BEGIN PROVIDED MATERIAL
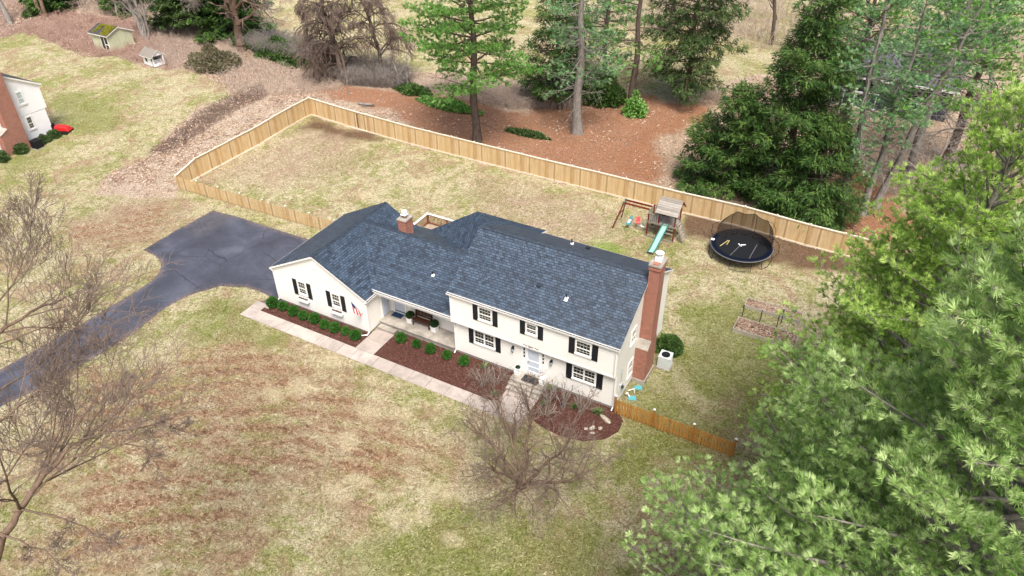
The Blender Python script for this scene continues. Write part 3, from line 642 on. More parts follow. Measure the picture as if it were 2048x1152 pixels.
# house name in small dark script above the door
cu = bpy.data.curves.new('txt', 'FONT'); cu.body = 'Two Eighty Two'; cu.size = .17; cu.shear = .35; cu.extrude = .004; cu.space_character = .92
to = bpy.data.objects.new('tmp', cu); col.objects.link(to); dg = bpy.context.evaluated_depsgraph_get(); me = bpy.data.meshes.new_from_object(to.evaluated_get(dg)); bpy.data.objects.remove(to)
me.transform(Matrix.Rotation(PI/2, 4, 'X')); me.transform(Matrix.Translation((5.0, -.328, 2.82))); me.materials.clear(); me.materials.append(M['black'])
o = bpy.data.objects.new('address_lettering', me); col.objects.link(o); o.parent = H
# wall lanterns
for x, z in ((4.20, 2.02), (6.78, 2.02)):
    mb = MB(); y = -.14
    mb.box(x-.05, x+.05, -.02, -.001, z-.12, z+.16); mb.beam((x, -.02, z+.13), (x, y, z+.2), .02)
    mb.lathe([(.012, .26), (.05, .18), (.095, .10), (.098, .085)], (x, y, z), 6); mb.lathe([(.06, -.22), (.065, -.19)], (x, y, z), 6)
    for k in range(6):
        a = PI*k/3; mb.beam((x+.092*math.cos(a), y+.092*math.sin(a), z+.09), (x+.06*math.cos(a), y+.06*math.sin(a), z-.2), .010)
    la = mb.build('wall_lantern', M['black'], H)
    MB().lathe([(.054, -.19), (.085, .085)], (x, y, z), 6).build('lantern_glass', M['nglass'], la)
# porch
pf = MB().box(-5.92, .0, -.10, 1.16, -.2, .33).box(-5.92, .0, -.16, 1.158, .33, .40).build('porch_floor', M['concrete'], H)
MB().box(-5.80, -4.45, -.55, -.163, -.1, .20).box(-5.80, -4.45, -.56, -.54, .14, .205).build('porch_step', M['concrete'], H)
MB().box(4.45, 6.62, -.95, -.002, -.1, .45).box(4.45, 6.62, -1.22, -.952, -.1, .30).box(4.45, 6.62, -1.50, -1.222, -.1, .15).build('front_steps', M['concrete'], H, bevel=.01)
# porch doors: one in the garage wall, one in the porch wall
mb = MB(); fb(mb, 'r', -5.92, .22, .32, .40, 2.5, 0, .05); fb(mb, 'r', -5.92, 1.05, 1.15, .40, 2.5, 0, .05); fb(mb, 'r', -5.92, .32, 1.05, 2.42, 2.5, 0, .048)
pd = mb.build('side_door_frame', M['white'], H)
mb = MB(); fb(mb, 'r', -5.92, .32, 1.05, .42, 2.42, 0, .025)
for a, b in ((.40, .66), (.72, .98)):
    for c_, e in ((.55, 1.05), (1.2, 2.3)): fb(mb, 'r', -5.92, a, b, c_, e, .025, .04)
o = mb.build('side_door', M['door'], H, bevel=.006)
MB().tube([(-5.88, .98, 1.3), (-5.84, .98, 1.3)], .03, 8).build('door_knob', M['black'], o)
mb = MB(); fb(mb, 'f', 1.16, -5.62, -5.52, .40, 2.5, 0, .05); fb(mb, 'f', 1.16, -4.65, -4.55, .40, 2.5, 0, .05); fb(mb, 'f', 1.16, -5.52, -4.65, 2.42, 2.5, 0, .048)
mb.build('porch_door_frame', M['white'], H)
mb = MB(); fb(mb, 'f', 1.16, -5.52, -4.65, .62, 2.42, 0, .03); fb(mb, 'f', 1.16, -5.52, -4.65, .56, .60, 0, .045, 1); fb(mb, 'f', 1.16, -5.52, -4.65, .42, .55, 0, .04)
mb.build('porch_door', [M['door'], M['black']], H)
# main chimney
ch = MB().box(10.853, 11.6, 2.8, 4.4, .3, 2.65).hexa([(10.853, 2.8, 2.65), (11.6, 2.8, 2.65), (11.6, 4.4, 2.65), (10.853, 4.4, 2.65)], [(10.853, 3.25, 3.05), (11.6, 3.25, 3.05), (11.6, 4.2, 3.05), (10.853, 4.2, 3.05)])\
    .box(10.98, 11.6, 3.25, 4.2, 3.05, 8.0).box(10.853, 10.98, 3.3, 4.15, 3.05, 7.0).box(10.94, 11.64, 3.21, 4.24, 8.0, 8.14).box(10.97, 11.61, 3.24, 4.21, 8.14, 8.26).build('chimney', M['brick'], H)
MB().box(10.853, 11.66, 2.74, 4.46, -.2, .3).build('chimney_footing', M['concrete'], ch)
MB().hexa([(10.853, 2.76, 2.68), (11.63, 2.76, 2.68), (11.63, 2.8, 2.68), (10.853, 2.8, 2.68)], [(10.853, 3.245, 3.12), (11.63, 3.245, 3.12), (11.63, 3.25, 3.08), (10.853, 3.25, 3.08)]).build('chimney_shoulder', M['concrete'], ch)
MB().box(10.92, 11.66, 3.19, 4.26, 8.26, 8.36).build('chimney_cap', M['concrete'], ch)
MB().box(11.12, 11.46, 3.3, 3.56, 8.36, 8.42).build('flue_liner', M['brick'], ch)
MB().box(11.10, 11.48, 3.66, 4.04, 8.36, 8.62).lathe([(.06, 8.62), (.06, 8.80), (.22, 8.84), (.24, 8.88), (.05, 8.97)], (11.29, 3.85, 0), 14).build('flue_cap', M['white'], ch)
# small chimney on the low ridge
ch = MB().box(-6.72, -6.08, 3.92, 4.72, 4.2, 5.72).box(-6.76, -6.04, 3.88, 4.76, 5.72, 5.80).build('chimney', M['brick'], H)
MB().box(-6.77, -6.03, 3.87, 4.77, 5.80, 5.88).build('chimney_cap', M['concrete'], ch)
MB().lathe([(.13, 5.88), (.12, 6.12)], (-6.4, 4.3, 0), 12).build('flue_pipe', M['brick'], ch)
MB().box(-6.6, -6.2, 4.1, 4.5, 6.10, 6.16).lathe([(.10, 6.16), (.10, 6.28), (.20, 6.30), (.19, 6.38)], (-6.4, 4.3, 0), 10).build('flue_cap', M['white'], ch)
# roof vents
def stack(x, y, z, n, h=.32):
    b = MB().hexa([(x-.11, y-.12, z-.10), (x+.11, y-.12, z-.10), (x+.11, y+.09, z+.08), (x-.11, y+.09, z+.08)], [(x-.10, y-.11, z-.075), (x+.10, y-.11, z-.075), (x+.10, y+.085, z+.105), (x-.10, y+.085, z+.105)]).lathe([(.10, 0), (.06, .12)], (x, y, z), 10).build('vent_flashing', M['white'], H)
    MB().lathe([(.045, 0), (.045, h)], (x, y, z), 8).build('vent_pipe', M['pipe'], b)
stack(-2.61, 1.75, 3.98, 0); stack(6.97, 1.22, 5.89, 0); stack(4.8, 6.6, 5.86, 0, .4)
for x, y, z in ((5.11, 1.45, 6.0), (5.95, 6.5, 5.9)): MB().box(x-.11, x+.11, y-.1, y+.1, z-.02, z+.09).box(x-.13, x+.13, y-.12, y+.12, z+.09, z+.11).build('roof_vent', M['ridge'] if y < 3 else M['pipe'], H)
# electric meter
mt = MB().box(10.852, 10.95, .55, .85, .95, 1.5).box(10.852, 10.93, .98, 1.2, .6, .95).lathe([(.03, 1.5), (.03, 2.7)], (10.9, .7, 0), 6).build('electric_meter', M['metal'], H)
MB().lathe([(.1, 0), (.1, .1), (.06, .13)], (0, 0, 0), 12).build('meter_dial', M['black'], mt, loc=(10.98, .7, 1.25))
# rear deck
mb = MB()
for k in range(18): mb.box(-9.8+k*.145, -9.8+k*.145+.138, 7.9, 11.5, .50, .54)
for x in (-9.75, -8.5, -7.4): 
    for y in (8.2, 11.4): mb.box(x-.06, x+.06, y-.06, y+.06, -.1, .5)
mb.build('deck_floor', M['deckw'], H)
mb = MB(); 
for z in (.62, 1.38): mb.box(-9.84, -9.78, 8.0, 11.5, z, z+.07); mb.box(-9.78, -6.2, 11.48, 11.54, z, z+.07)
for k in range(26): y = 8.1+k*.13; mb.box(-9.83, -9.80, y, y+.035, .69, 1.38)
for k in range(27): x = -9.7+k*.13; mb.box(x, x+.035, 11.49, 11.52, .69, 1.38)
for x, y in ((-9.81, 8.05), (-9.81, 9.8), (-9.81, 11.51), (-8.0, 11.51), (-6.2, 11.51)): mb.box(x-.05, x+.05, y-.05, y+.05, -.1, 1.45)
mb.build('deck_railing', M['brown_rail'], H)
MB().box(-9.90, -9.73, 8.0, 11.60, 1.452, 1.49).box(-9.73, -6.1, 11.43, 11.60, 1.452, 1.49).build('deck_rail_cap', M['white'], H)

# ------------------------------------------------------------------ things at the house
def boxwood(i, x, y, r, lab):
    rg = np.random.RandomState(100+i); n = int(2600*r/.4); r0 = r
    d = rg.randn(n, 3); d /= np.linalg.norm(d, axis=1)[:, None]; d[:, 2] = np.where(d[:, 2] < -.75, -d[:, 2], d[:, 2])
    rad = r0*(1+.10*np.sin(d[:, 0]*5+i)*np.cos(d[:, 1]*6+d[:, 2]*4+i*2))*(1-.28*rg.rand(n)**3)
    c = d*rad[:, None]*np.array([1, 1, .96])+np.array([0, 0, r*.93])
    dd = d+rg.randn(n, 3)*.5; dd /= np.linalg.norm(dd, axis=1)[:, None]; s = np.cross(dd, rg.randn(n, 3)); s /= np.linalg.norm(s, axis=1)[:, None]
    L = .07; V = np.stack([c-s*L*.42, c+dd*L*.9, c+s*L*.42, c-dd*L*.5], 1).reshape(-1, 3)
    root = tag(empty('boxwood', (x, y, 0), rg.rand()*6), lab, 'shrub', 'round boxwoods in the front beds')
    np_mesh('foliage', V, np.arange(4*n).reshape(n, 4), M['box'], root)
    mb = MB()
    for k in range(7): a = k*.9; mb.tube([(0, 0, 0), (r*.35*math.cos(a), r*.35*math.sin(a), r*.7), (r*.7*math.cos(a), r*.7*math.sin(a), r*1.3)], [.02, .012, .005], 5)
    mb.lathe([(r*.3, r*.35), (r*.72, r*.6), (r*.8, r*.95), (r*.66, r*1.4), (r*.2, r*1.68)], (0, 0, 0), 10, 1)
    mb.build('stems', [M['bark_b'], M['topiary']], root)
ords = ['first', 'second', 'third', 'fourth', 'fifth', 'sixth', 'seventh', 'eighth', 'ninth']
xs9 = [(-13.66, -1.98, .50), (-12.80, -1.90, .42), (-11.76, -2.02, .48), (-10.87, -2.03, .42), (-9.95, -1.98, .48), (-8.98, -2.10, .42), (-8.14, -2.07, .46), (-7.32, -1.95, .37), (-6.45, -2.03, .46)]
for i, (x, y, r) in enumerate(xs9):
    boxwood(i, x, y, r*.76, 'round green boxwood, %s from the driveway in the row of nine below the garage windows' % ords[i])
for i, (x, y, r) in enumerate([(-3.68, -.84, .42), (-2.48, -.80, .33), (-1.40, -.82, .40), (-.17, -.80, .34), (1.08, -.78, .40)]):
    boxwood(20+i, x, y, r*.82, 'round green boxwood, %s from the porch step in the row of five before the porch' % ords[i])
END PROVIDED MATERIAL
- **EXERCISE**:
Every line that holds the word "script" should be extracted.

- **COMPLETED EXERCISE**:
The Blender Python script for this scene continues. Write part 3, from line 642 on. More parts follow. Measure the picture as if it were 2048x1152 pixels.
# house name in small dark script above the door